▶ [WHAT IS EXPECTED]:
Set the listing down unchanged, minus every embedded image.

------------------------------------

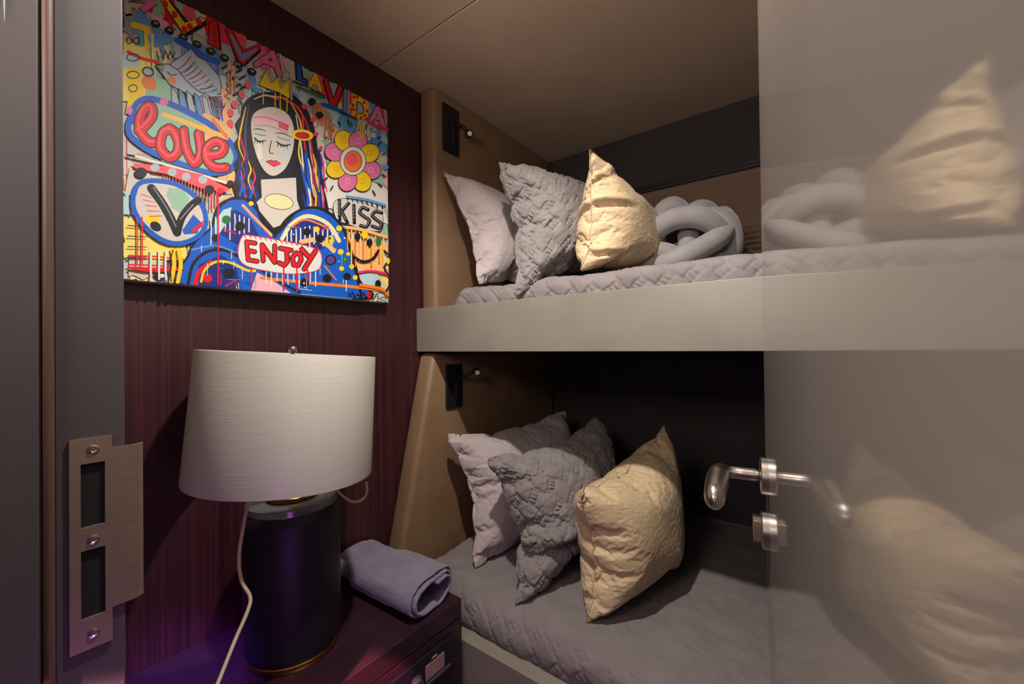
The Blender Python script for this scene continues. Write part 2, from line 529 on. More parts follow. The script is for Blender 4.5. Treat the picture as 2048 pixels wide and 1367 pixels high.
def fill_pillows(specs, n=72, frames=40):
    """blow up flat sewn cloth squares with a little air so that they crease like real pillows"""
    s = np.linspace(-1, 1, n)
    U, Vv = np.meshgrid(s, s, indexing='ij')
    idx = np.arange(n * n).reshape(n, n)
    brd = np.zeros((n, n), bool)
    brd[0, :] = brd[-1, :] = brd[:, 0] = brd[:, -1] = True
    mm = np.full((n, n), -1)
    mm[~brd] = np.arange((~brd).sum()) + n * n
    idb = np.where(brd, idx, mm)

    def fc(I):
        return np.stack([I[:-1, :-1], I[1:, :-1], I[1:, 1:], I[:-1, 1:]], -1).reshape(-1, 4)
    obs = {}
    for key, wd, ht, press, bend, tens, seed in specs:
        rg = np.random.RandomState(seed)
        top = np.stack([U * wd / 2, Vv * ht / 2, 0.004 * (1 - U ** 4) * (1 - Vv ** 4) + rg.uniform(-0.0006, 0.0006, U.shape)], -1)
        bot = top * (1, 1, -1)
        me = mesh_np('pillow_cloth', np.concatenate([top.reshape(-1, 3), bot[~brd]]), np.concatenate([fc(idx), fc(idb)[:, ::-1]]))
        o = link('pillow_cloth', me)
        st_ = o.modifiers.new('cloth', 'CLOTH').settings
        st_.quality = 5
        st_.mass = 0.2
        st_.tension_stiffness = st_.compression_stiffness = tens
        st_.shear_stiffness = tens / 2
        st_.bending_stiffness = bend
        st_.use_pressure = True
        st_.uniform_pressure_force = press
        st_.effector_weights.gravity = 0
        st_.air_damping = 3
        cs = o.modifiers['cloth'].collision_settings
        cs.use_collision = False
        cs.use_self_collision = False
        obs[key] = o
    for fr in range(1, frames + 1):
        sc.frame_set(fr)
    dg = bpy.context.evaluated_depsgraph_get()
    res = {}
    for key, o in obs.items():
        ev = o.evaluated_get(dg)
        me = ev.to_mesh()
        c = np.zeros(len(me.vertices) * 3)
        me.vertices.foreach_get('co', c)
        ev.to_mesh_clear()
        c = c.reshape(-1, 3)
        out = []
        for I in (idx, idb):
            g = c[I].copy()
            # bring the four corners to (+-1, +-1, 0)
            hx = (g[-1, 0, 0] + g[-1, -1, 0] - g[0, 0, 0] - g[0, -1, 0]) / 4
            hy = (g[0, -1, 1] + g[-1, -1, 1] - g[0, 0, 1] - g[-1, 0, 1]) / 4
            g = g / (hx, hy, 1)
            a_, b_ = (U + 1) / 2, (Vv + 1) / 2
            for i, j, w_ in ((0, 0, (1 - a_) * (1 - b_)), (-1, 0, a_ * (1 - b_)), (-1, -1, a_ * b_), (0, -1, (1 - a_) * b_)):
                e_ = np.array((-1 if i == 0 else 1, -1 if j == 0 else 1, 0)) - c[I][i, j] / (hx, hy, 1)
                g = g + w_[..., None] * e_
            out.append(g)
        zt_ = np.percentile(out[0][..., 2], 99)
        zb2 = -np.percentile(out[1][..., 2], 1)
        out[0][..., 2] /= zt_
        out[1][..., 2] /= zb2
        res[key] = out
    for o in obs.values():
        me = o.data
        bpy.data.objects.remove(o)
        bpy.data.meshes.remove(me)
    sc.frame_set(1)
    return res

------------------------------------

▶ [FINISHED ANSWER]:
The Blender Python script for this scene continues. Write part 2, from line 529 on. More parts follow. The script is for Blender 4.5. Treat the picture as 2048 pixels wide and 1367 pixels high.
def fill_pillows(specs, n=72, frames=40):
    """blow up flat sewn cloth squares with a little air so that they crease like real pillows"""
    s = np.linspace(-1, 1, n)
    U, Vv = np.meshgrid(s, s, indexing='ij')
    idx = np.arange(n * n).reshape(n, n)
    brd = np.zeros((n, n), bool)
    brd[0, :] = brd[-1, :] = brd[:, 0] = brd[:, -1] = True
    mm = np.full((n, n), -1)
    mm[~brd] = np.arange((~brd).sum()) + n * n
    idb = np.where(brd, idx, mm)

    def fc(I):
        return np.stack([I[:-1, :-1], I[1:, :-1], I[1:, 1:], I[:-1, 1:]], -1).reshape(-1, 4)
    obs = {}
    for key, wd, ht, press, bend, tens, seed in specs:
        rg = np.random.RandomState(seed)
        top = np.stack([U * wd / 2, Vv * ht / 2, 0.004 * (1 - U ** 4) * (1 - Vv ** 4) + rg.uniform(-0.0006, 0.0006, U.shape)], -1)
        bot = top * (1, 1, -1)
        me = mesh_np('pillow_cloth', np.concatenate([top.reshape(-1, 3), bot[~brd]]), np.concatenate([fc(idx), fc(idb)[:, ::-1]]))
        o = link('pillow_cloth', me)
        st_ = o.modifiers.new('cloth', 'CLOTH').settings
        st_.quality = 5
        st_.mass = 0.2
        st_.tension_stiffness = st_.compression_stiffness = tens
        st_.shear_stiffness = tens / 2
        st_.bending_stiffness = bend
        st_.use_pressure = True
        st_.uniform_pressure_force = press
        st_.effector_weights.gravity = 0
        st_.air_damping = 3
        cs = o.modifiers['cloth'].collision_settings
        cs.use_collision = False
        cs.use_self_collision = False
        obs[key] = o
    for fr in range(1, frames + 1):
        sc.frame_set(fr)
    dg = bpy.context.evaluated_depsgraph_get()
    res = {}
    for key, o in obs.items():
        ev = o.evaluated_get(dg)
        me = ev.to_mesh()
        c = np.zeros(len(me.vertices) * 3)
        me.vertices.foreach_get('co', c)
        ev.to_mesh_clear()
        c = c.reshape(-1, 3)
        out = []
        for I in (idx, idb):
            g = c[I].copy()
            # bring the four corners to (+-1, +-1, 0)
            hx = (g[-1, 0, 0] + g[-1, -1, 0] - g[0, 0, 0] - g[0, -1, 0]) / 4
            hy = (g[0, -1, 1] + g[-1, -1, 1] - g[0, 0, 1] - g[-1, 0, 1]) / 4
            g = g / (hx, hy, 1)
            a_, b_ = (U + 1) / 2, (Vv + 1) / 2
            for i, j, w_ in ((0, 0, (1 - a_) * (1 - b_)), (-1, 0, a_ * (1 - b_)), (-1, -1, a_ * b_), (0, -1, (1 - a_) * b_)):
                e_ = np.array((-1 if i == 0 else 1, -1 if j == 0 else 1, 0)) - c[I][i, j] / (hx, hy, 1)
                g = g + w_[..., None] * e_
            out.append(g)
        zt_ = np.percentile(out[0][..., 2], 99)
        zb2 = -np.percentile(out[1][..., 2], 1)
        out[0][..., 2] /= zt_
        out[1][..., 2] /= zb2
        res[key] = out
    for o in obs.values():
        me = o.data
        bpy.data.objects.remove(o)
        bpy.data.meshes.remove(me)
    sc.frame_set(1)
    return res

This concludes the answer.